Re: [PATCH v4 0/4] Add lightweight memory barriers for coherent memory access

From: Alexander Duyck
Date: Tue Nov 18 2014 - 17:48:44 EST


On 11/18/2014 12:53 PM, Linus Torvalds wrote:
On Tue, Nov 18, 2014 at 9:28 AM, Alexander Duyck
<alexander.h.duyck@xxxxxxxxxx> wrote:
These patches introduce two new primitives for synchronizing cache coherent
memory writes and reads. These two new primitives are:

coherent_rmb()
coherent_wmb()

So I'm still not convinced about the name. I don't hate it, but if you
ever want to do "read_acquire", then that whole "coherent_" thing does
make for a big mouthful. I don't see why "dma" isn't simpler and more
to the point, and has the advantage of lining up (in documentation
etc) with "smp".

The problem is DMA is a broad brush. There are multiple cases I can think of where DMA does not represent coherent memory.

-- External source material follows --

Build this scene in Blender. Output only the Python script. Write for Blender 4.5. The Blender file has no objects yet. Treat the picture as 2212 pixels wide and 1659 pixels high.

Why would you ever use "coherent_xyz()" on something that isn't about
dma? If it's cache-coherent memory without DMA, you'd use "smp_xyz()",
so I really do prefer that whole "dma-vs-smp" issue, because it talks
about what is actually the important issue. All sane memory is
coherent, after all (and if it isn't, you have other issues than
memory ordering).

Linus

This barrier only applies to a subset of DMA memory types. So yes, "coherent_xyz()" only applies to DMA, but not all DMA memory is coherent as it could be a non-coherent or streaming DMA mapping.

One spot where the name makes sense is in the headers themselves. To avoid duplication of definitions in several spots if CONFIG_SMP was defined I simply defined smp_xyz() as coherent_xyz(). Defining it as dma_xyz() might have made that more difficult to read in terms of what was going on.